Required task:
Using the data beneath this instruction, retype only the lines from the one that contains "Generate a Blender" down to the one that contains "scene.camera = cam", both included, exactly as they appear.

Rows from a 3D scene dataset:
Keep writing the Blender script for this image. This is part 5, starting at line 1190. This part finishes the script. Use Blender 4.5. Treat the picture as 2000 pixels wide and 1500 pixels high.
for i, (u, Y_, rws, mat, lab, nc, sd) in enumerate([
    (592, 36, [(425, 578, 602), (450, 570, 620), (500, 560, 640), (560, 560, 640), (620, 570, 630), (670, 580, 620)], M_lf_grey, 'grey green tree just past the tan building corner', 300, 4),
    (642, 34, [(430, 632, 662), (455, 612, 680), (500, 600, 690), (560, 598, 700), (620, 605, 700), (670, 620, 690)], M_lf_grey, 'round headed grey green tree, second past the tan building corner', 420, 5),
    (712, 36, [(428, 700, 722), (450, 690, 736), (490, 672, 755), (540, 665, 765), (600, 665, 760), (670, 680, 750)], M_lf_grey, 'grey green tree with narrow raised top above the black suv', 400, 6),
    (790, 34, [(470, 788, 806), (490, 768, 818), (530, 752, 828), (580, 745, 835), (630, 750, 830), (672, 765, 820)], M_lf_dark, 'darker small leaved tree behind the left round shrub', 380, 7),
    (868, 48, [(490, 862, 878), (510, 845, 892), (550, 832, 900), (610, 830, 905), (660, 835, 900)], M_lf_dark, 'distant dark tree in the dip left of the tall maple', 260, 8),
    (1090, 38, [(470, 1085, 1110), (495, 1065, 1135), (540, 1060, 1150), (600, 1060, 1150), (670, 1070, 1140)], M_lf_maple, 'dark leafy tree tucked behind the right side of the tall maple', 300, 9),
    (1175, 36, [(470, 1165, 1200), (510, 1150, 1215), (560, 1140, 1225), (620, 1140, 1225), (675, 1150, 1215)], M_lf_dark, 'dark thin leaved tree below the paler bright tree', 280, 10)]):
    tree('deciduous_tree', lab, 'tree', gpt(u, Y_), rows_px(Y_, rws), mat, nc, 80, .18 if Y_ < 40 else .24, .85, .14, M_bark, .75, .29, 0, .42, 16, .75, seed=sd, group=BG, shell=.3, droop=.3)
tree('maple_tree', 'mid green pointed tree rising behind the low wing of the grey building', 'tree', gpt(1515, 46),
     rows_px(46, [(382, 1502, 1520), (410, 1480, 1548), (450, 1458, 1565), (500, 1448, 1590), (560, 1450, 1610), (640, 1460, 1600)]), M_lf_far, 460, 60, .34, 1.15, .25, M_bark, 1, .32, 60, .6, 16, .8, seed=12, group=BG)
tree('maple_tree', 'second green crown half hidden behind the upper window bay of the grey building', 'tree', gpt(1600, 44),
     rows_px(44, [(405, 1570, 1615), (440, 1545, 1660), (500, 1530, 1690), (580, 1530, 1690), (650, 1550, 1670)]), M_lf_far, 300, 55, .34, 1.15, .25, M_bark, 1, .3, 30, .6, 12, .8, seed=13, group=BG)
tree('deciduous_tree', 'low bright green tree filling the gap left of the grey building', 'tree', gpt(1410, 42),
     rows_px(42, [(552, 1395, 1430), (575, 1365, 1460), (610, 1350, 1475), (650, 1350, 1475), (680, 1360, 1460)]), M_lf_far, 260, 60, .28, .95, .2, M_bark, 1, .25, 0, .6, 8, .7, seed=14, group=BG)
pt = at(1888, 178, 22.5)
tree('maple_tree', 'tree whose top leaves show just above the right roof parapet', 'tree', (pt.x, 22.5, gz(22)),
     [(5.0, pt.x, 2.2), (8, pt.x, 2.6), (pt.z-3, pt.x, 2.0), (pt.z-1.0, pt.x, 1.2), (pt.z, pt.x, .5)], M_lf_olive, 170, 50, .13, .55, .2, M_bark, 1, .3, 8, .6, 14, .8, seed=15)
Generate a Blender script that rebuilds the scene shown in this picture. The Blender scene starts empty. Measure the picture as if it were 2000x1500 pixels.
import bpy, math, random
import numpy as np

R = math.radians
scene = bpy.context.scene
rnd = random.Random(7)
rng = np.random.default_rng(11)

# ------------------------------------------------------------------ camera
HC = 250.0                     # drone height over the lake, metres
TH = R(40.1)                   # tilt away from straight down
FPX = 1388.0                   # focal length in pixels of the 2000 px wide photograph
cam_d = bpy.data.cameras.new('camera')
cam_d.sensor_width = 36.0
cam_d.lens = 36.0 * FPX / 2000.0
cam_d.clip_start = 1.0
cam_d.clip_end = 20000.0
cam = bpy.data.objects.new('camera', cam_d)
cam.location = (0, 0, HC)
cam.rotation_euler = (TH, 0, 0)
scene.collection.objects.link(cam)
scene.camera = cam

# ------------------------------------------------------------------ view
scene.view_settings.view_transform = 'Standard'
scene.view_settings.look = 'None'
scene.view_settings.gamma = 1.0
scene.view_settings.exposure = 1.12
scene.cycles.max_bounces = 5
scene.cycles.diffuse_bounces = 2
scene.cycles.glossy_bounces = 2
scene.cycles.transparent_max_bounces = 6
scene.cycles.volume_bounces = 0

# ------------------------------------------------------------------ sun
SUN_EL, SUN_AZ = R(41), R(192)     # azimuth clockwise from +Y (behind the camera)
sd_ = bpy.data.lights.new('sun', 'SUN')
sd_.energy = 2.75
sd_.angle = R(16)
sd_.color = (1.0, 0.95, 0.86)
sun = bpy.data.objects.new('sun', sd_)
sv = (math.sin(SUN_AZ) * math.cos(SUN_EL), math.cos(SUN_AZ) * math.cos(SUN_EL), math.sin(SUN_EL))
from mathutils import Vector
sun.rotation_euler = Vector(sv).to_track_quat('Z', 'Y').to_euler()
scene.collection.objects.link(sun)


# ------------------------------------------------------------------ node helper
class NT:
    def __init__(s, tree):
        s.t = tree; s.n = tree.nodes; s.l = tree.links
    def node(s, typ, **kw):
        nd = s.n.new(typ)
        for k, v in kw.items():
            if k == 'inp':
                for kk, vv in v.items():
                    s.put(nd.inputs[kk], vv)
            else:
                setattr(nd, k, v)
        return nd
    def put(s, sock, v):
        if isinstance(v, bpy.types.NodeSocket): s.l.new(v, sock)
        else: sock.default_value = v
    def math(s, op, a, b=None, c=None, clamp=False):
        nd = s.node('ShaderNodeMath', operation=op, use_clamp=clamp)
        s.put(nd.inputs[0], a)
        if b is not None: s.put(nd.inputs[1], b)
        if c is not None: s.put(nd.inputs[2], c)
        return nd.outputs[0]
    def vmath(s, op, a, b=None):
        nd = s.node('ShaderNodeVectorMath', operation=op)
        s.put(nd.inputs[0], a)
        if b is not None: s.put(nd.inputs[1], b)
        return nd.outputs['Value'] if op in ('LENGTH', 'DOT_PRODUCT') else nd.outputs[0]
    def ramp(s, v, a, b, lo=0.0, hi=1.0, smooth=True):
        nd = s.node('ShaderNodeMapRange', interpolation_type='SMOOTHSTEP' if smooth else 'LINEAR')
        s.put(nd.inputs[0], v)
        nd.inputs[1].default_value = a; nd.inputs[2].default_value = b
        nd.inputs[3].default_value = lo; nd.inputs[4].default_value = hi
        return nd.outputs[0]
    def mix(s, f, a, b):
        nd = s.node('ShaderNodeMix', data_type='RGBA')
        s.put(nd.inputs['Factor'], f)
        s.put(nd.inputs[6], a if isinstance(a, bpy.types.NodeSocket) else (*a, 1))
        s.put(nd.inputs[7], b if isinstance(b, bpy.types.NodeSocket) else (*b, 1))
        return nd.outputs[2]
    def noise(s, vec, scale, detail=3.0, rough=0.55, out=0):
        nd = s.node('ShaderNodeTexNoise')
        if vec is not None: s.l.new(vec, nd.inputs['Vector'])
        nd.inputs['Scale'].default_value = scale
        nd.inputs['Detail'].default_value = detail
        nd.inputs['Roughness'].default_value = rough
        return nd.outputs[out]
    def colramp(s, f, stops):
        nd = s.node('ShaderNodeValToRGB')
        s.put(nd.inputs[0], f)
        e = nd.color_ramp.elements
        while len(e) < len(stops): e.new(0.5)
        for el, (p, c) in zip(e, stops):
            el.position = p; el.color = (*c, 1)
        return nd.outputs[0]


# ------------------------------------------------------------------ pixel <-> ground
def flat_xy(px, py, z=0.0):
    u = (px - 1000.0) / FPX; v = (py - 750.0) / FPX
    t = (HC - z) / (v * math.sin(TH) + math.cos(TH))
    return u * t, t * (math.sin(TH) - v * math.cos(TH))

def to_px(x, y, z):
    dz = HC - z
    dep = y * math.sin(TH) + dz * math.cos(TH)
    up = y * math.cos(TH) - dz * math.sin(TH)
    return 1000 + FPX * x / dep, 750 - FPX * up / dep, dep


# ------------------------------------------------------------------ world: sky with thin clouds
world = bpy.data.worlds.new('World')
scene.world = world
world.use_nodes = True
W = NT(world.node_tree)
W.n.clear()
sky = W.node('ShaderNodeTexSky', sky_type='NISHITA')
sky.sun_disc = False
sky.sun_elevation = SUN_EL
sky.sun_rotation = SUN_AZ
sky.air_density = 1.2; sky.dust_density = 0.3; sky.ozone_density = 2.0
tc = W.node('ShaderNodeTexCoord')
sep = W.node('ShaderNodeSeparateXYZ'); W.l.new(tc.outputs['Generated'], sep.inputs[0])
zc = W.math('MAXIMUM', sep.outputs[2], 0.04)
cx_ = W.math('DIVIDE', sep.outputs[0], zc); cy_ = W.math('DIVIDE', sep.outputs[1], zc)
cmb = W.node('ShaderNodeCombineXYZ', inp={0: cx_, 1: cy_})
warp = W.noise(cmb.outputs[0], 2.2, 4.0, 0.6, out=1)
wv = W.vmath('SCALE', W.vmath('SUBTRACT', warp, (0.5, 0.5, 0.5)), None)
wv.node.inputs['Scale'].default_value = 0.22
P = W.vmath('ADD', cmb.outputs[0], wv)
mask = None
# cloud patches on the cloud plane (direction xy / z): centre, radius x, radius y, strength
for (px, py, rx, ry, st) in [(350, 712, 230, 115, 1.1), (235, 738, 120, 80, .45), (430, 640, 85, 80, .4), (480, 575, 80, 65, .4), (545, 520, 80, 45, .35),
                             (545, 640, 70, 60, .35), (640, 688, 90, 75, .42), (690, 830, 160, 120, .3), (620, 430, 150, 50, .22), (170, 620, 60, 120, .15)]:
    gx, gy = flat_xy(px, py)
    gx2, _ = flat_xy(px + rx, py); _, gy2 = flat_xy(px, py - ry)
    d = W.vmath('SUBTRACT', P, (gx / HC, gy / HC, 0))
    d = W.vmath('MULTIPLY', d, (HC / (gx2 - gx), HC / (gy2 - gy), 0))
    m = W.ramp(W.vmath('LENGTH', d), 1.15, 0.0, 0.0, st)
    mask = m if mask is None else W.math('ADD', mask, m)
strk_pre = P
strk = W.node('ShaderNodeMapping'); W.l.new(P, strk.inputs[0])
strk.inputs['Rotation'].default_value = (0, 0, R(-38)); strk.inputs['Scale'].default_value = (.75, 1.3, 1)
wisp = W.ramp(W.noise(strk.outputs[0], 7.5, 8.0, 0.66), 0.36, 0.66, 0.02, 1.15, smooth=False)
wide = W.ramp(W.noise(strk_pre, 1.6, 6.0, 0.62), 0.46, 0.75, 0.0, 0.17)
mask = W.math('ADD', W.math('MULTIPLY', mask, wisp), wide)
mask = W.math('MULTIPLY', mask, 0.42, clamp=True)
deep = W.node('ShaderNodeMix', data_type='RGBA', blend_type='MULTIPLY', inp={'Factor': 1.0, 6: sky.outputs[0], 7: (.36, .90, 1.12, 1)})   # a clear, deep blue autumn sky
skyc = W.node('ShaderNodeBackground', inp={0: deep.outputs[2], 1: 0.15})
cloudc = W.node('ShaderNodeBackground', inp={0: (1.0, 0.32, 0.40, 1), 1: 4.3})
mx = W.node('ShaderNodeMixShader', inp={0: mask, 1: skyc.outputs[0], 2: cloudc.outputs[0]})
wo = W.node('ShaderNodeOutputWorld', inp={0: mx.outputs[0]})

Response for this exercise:
Generate a Blender script that rebuilds the scene shown in this picture. The Blender scene starts empty. Measure the picture as if it were 2000x1500 pixels.
import bpy, math, random
import numpy as np

R = math.radians
scene = bpy.context.scene
rnd = random.Random(7)
rng = np.random.default_rng(11)

# ------------------------------------------------------------------ camera
HC = 250.0                     # drone height over the lake, metres
TH = R(40.1)                   # tilt away from straight down
FPX = 1388.0                   # focal length in pixels of the 2000 px wide photograph
cam_d = bpy.data.cameras.new('camera')
cam_d.sensor_width = 36.0
cam_d.lens = 36.0 * FPX / 2000.0
cam_d.clip_start = 1.0
cam_d.clip_end = 20000.0
cam = bpy.data.objects.new('camera', cam_d)
cam.location = (0, 0, HC)
cam.rotation_euler = (TH, 0, 0)
scene.collection.objects.link(cam)
scene.camera = cam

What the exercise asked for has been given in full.